## What the task asks
Write again exactly the lines in the listing below, starting at the line with "What Blender Python" and ending at the line with "wn['Background'].inputs[1].default_value = 5.2", both included. Pictures are not copied.

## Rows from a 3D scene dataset
++++++++++

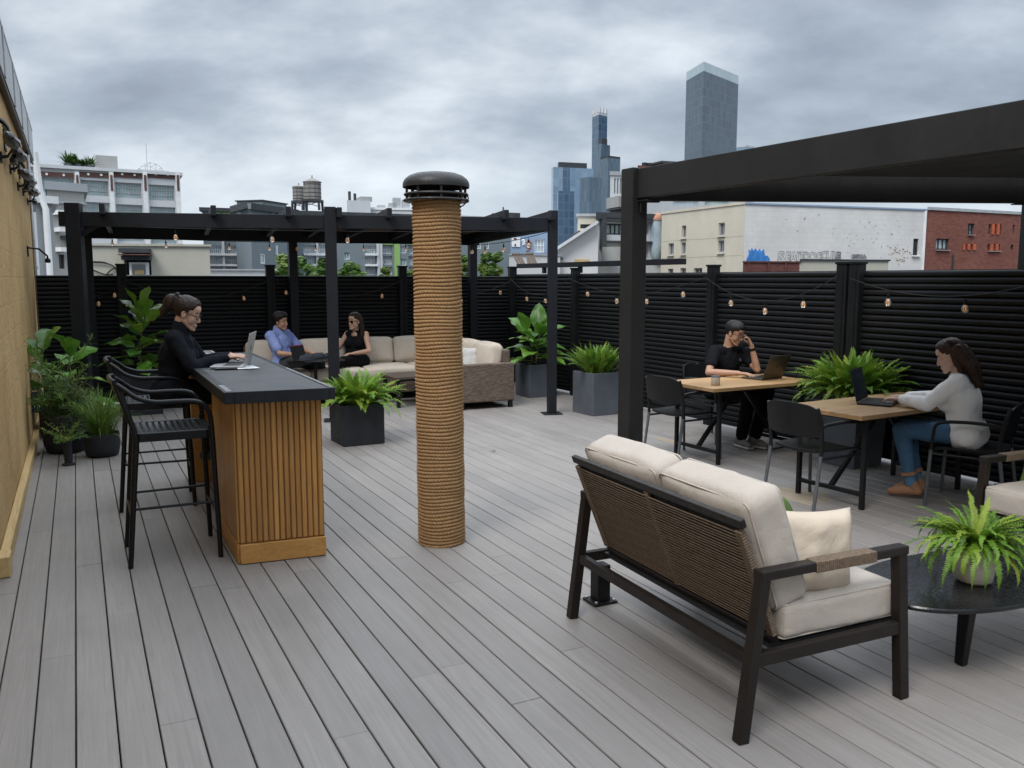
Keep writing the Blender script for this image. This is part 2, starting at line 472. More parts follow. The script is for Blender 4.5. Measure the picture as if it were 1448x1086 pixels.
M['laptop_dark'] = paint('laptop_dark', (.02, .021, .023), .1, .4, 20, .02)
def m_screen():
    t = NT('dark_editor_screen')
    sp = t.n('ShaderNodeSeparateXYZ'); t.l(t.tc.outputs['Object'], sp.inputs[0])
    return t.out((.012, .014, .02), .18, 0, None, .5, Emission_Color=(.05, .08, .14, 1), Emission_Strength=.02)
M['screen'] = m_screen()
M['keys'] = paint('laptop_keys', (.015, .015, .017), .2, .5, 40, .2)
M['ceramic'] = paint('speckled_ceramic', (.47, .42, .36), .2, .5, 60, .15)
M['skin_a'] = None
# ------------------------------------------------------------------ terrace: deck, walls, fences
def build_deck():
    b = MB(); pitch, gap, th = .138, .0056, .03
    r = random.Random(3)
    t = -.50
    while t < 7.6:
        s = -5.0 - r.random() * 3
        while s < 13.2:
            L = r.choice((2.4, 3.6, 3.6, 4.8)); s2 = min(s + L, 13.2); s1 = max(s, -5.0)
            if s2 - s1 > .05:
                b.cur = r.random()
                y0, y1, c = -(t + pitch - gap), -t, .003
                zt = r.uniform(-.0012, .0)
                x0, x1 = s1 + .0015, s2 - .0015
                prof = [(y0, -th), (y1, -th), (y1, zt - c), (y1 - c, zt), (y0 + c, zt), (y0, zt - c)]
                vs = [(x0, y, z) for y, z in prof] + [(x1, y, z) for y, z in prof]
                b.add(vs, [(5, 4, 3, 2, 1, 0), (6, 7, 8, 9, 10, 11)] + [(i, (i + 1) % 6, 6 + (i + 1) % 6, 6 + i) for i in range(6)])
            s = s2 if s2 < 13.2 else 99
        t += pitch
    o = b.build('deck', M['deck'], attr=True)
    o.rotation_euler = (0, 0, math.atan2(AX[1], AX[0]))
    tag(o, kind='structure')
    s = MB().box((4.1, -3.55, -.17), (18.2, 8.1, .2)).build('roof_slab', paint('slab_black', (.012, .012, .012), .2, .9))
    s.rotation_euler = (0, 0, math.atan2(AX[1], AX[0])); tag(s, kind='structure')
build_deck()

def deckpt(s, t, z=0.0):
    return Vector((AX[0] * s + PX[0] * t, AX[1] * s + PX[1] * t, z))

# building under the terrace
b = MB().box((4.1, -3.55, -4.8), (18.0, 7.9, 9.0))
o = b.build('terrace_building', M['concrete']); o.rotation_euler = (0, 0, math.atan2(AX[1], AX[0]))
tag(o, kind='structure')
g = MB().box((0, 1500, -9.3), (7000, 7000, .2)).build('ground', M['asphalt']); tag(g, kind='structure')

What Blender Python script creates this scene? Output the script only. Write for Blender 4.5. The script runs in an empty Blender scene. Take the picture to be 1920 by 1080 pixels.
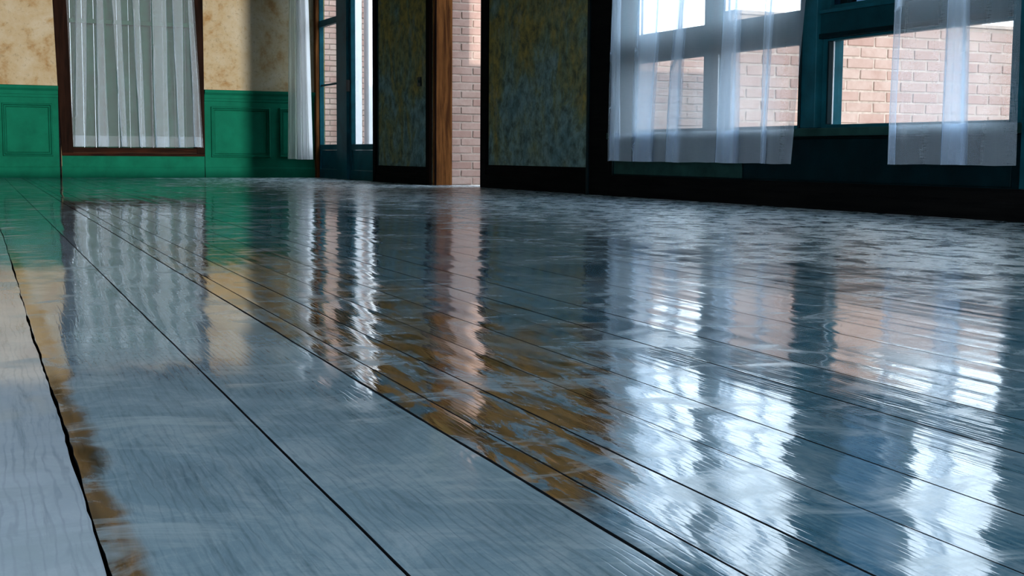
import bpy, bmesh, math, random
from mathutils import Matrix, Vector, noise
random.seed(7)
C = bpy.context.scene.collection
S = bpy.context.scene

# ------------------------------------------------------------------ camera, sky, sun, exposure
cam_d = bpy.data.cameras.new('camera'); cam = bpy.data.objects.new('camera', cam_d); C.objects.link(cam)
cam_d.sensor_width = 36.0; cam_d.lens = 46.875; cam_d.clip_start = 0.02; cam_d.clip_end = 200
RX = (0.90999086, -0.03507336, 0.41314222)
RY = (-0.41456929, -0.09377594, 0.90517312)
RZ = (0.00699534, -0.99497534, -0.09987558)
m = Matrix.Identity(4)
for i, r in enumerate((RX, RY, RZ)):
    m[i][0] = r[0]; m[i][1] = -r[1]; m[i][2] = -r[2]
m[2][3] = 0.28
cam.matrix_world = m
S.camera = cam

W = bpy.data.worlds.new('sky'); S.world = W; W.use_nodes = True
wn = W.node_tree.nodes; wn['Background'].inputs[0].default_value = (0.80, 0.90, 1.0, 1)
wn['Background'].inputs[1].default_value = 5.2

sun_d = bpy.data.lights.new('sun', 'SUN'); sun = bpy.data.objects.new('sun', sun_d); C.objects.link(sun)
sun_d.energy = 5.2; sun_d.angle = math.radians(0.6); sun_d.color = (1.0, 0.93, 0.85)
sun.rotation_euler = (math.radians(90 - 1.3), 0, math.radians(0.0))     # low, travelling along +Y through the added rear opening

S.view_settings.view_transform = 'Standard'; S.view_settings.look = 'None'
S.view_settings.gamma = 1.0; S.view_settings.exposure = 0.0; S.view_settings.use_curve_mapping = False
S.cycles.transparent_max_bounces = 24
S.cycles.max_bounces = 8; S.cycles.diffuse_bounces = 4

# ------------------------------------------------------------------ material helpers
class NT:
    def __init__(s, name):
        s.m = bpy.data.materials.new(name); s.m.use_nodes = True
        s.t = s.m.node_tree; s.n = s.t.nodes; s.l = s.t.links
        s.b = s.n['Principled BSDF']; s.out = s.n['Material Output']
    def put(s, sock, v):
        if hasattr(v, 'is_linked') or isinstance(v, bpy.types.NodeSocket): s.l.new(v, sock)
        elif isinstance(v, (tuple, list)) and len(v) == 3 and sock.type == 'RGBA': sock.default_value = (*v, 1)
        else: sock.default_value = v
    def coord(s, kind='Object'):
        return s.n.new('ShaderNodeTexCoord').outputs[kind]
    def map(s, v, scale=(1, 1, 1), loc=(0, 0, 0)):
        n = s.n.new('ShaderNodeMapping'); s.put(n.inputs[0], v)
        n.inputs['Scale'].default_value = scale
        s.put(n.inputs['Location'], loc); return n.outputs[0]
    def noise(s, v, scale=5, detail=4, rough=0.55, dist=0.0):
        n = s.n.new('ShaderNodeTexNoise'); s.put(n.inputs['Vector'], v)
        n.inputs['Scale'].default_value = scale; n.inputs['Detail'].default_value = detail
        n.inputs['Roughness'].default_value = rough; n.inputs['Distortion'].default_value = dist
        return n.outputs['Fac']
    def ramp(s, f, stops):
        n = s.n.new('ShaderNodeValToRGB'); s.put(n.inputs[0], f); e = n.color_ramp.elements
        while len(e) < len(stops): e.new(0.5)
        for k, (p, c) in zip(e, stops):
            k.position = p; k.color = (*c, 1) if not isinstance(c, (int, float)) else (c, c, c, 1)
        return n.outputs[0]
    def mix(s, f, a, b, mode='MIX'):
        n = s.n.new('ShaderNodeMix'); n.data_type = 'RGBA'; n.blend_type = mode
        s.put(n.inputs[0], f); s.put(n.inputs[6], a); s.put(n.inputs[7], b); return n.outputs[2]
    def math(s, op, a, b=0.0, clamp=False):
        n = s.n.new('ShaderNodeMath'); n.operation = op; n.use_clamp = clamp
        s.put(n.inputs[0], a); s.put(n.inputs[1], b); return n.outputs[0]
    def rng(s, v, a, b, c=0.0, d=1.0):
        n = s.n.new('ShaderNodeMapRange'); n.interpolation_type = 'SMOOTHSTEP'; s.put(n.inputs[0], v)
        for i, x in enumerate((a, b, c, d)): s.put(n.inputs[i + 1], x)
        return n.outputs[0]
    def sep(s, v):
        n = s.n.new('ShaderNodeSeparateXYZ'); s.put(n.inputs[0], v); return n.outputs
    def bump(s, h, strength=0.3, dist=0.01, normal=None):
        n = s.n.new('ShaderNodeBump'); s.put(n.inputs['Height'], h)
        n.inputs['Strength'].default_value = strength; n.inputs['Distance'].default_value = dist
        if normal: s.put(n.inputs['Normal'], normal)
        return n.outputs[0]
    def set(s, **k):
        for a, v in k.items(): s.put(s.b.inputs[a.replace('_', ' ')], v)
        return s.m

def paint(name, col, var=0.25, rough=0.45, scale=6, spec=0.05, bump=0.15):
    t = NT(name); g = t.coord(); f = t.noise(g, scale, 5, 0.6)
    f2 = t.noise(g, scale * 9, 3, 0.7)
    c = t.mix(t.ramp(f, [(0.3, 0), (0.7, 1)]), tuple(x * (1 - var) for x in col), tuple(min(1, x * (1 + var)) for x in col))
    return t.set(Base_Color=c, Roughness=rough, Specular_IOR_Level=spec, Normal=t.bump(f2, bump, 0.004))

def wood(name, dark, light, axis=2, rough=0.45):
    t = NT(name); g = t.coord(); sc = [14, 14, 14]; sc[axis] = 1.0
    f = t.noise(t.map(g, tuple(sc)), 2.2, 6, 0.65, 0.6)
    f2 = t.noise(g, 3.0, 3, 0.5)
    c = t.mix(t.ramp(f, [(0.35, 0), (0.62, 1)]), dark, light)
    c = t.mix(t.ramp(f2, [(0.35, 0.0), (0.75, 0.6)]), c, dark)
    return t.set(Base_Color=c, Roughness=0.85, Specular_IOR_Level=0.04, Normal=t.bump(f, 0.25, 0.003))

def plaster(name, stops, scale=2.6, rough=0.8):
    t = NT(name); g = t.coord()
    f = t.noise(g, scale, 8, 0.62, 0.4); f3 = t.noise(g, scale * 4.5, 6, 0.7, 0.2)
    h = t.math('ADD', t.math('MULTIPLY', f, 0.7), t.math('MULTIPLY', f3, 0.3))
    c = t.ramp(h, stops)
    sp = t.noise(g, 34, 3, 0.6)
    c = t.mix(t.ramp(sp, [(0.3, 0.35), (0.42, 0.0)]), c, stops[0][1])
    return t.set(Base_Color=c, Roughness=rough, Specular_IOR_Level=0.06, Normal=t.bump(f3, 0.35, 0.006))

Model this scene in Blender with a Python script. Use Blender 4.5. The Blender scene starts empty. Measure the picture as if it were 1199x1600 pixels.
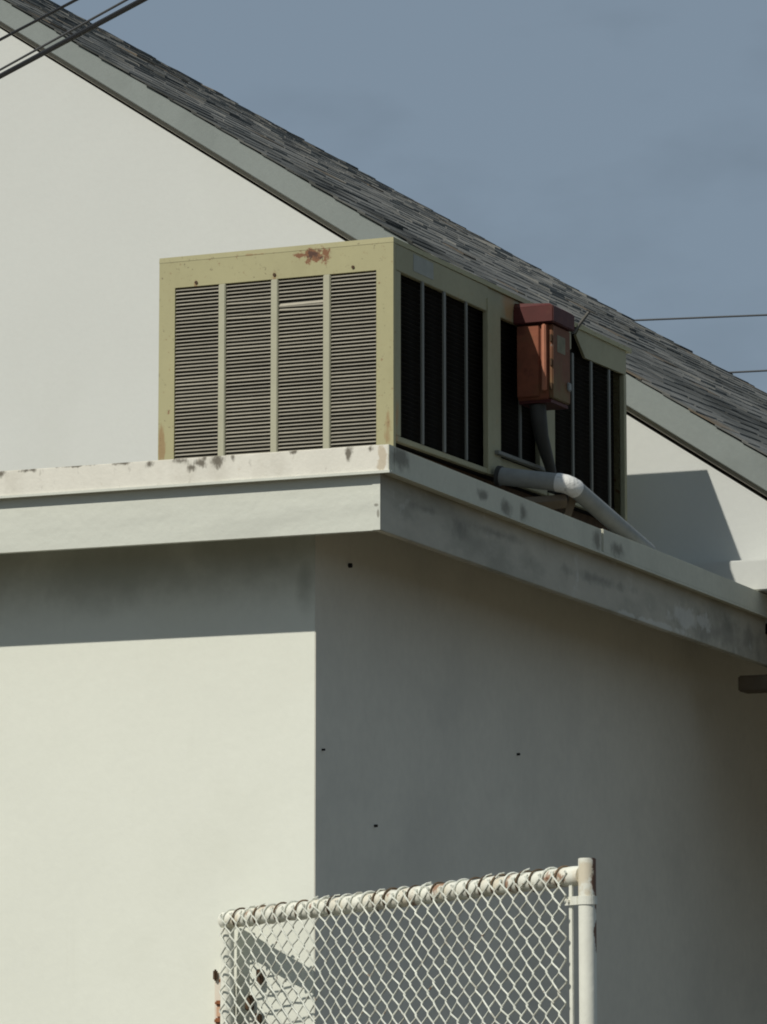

++++++++++

## Completed exercise
What Blender Python script creates this scene? Output the script only. Write for Blender 4.5. The script runs in an empty Blender scene. Take the picture to be 1920 by 1080 pixels.
import bpy, bmesh, math, random
from mathutils import Matrix, Vector, noise
random.seed(7)
C = bpy.context.scene.collection
S = bpy.context.scene

# ------------------------------------------------------------------ camera, sky, sun, exposure
cam_d = bpy.data.cameras.new('camera'); cam = bpy.data.objects.new('camera', cam_d); C.objects.link(cam)
cam_d.sensor_width = 36.0; cam_d.lens = 46.875; cam_d.clip_start = 0.02; cam_d.clip_end = 200
RX = (0.90999086, -0.03507336, 0.41314222)
RY = (-0.41456929, -0.09377594, 0.90517312)
RZ = (0.00699534, -0.99497534, -0.09987558)
m = Matrix.Identity(4)
for i, r in enumerate((RX, RY, RZ)):
    m[i][0] = r[0]; m[i][1] = -r[1]; m[i][2] = -r[2]
m[2][3] = 0.28
cam.matrix_world = m
S.camera = cam

W = bpy.data.worlds.new('sky'); S.world = W; W.use_nodes = True
wn = W.node_tree.nodes; wn['Background'].inputs[0].default_value = (0.80, 0.90, 1.0, 1)
wn['Background'].inputs[1].default_value = 5.2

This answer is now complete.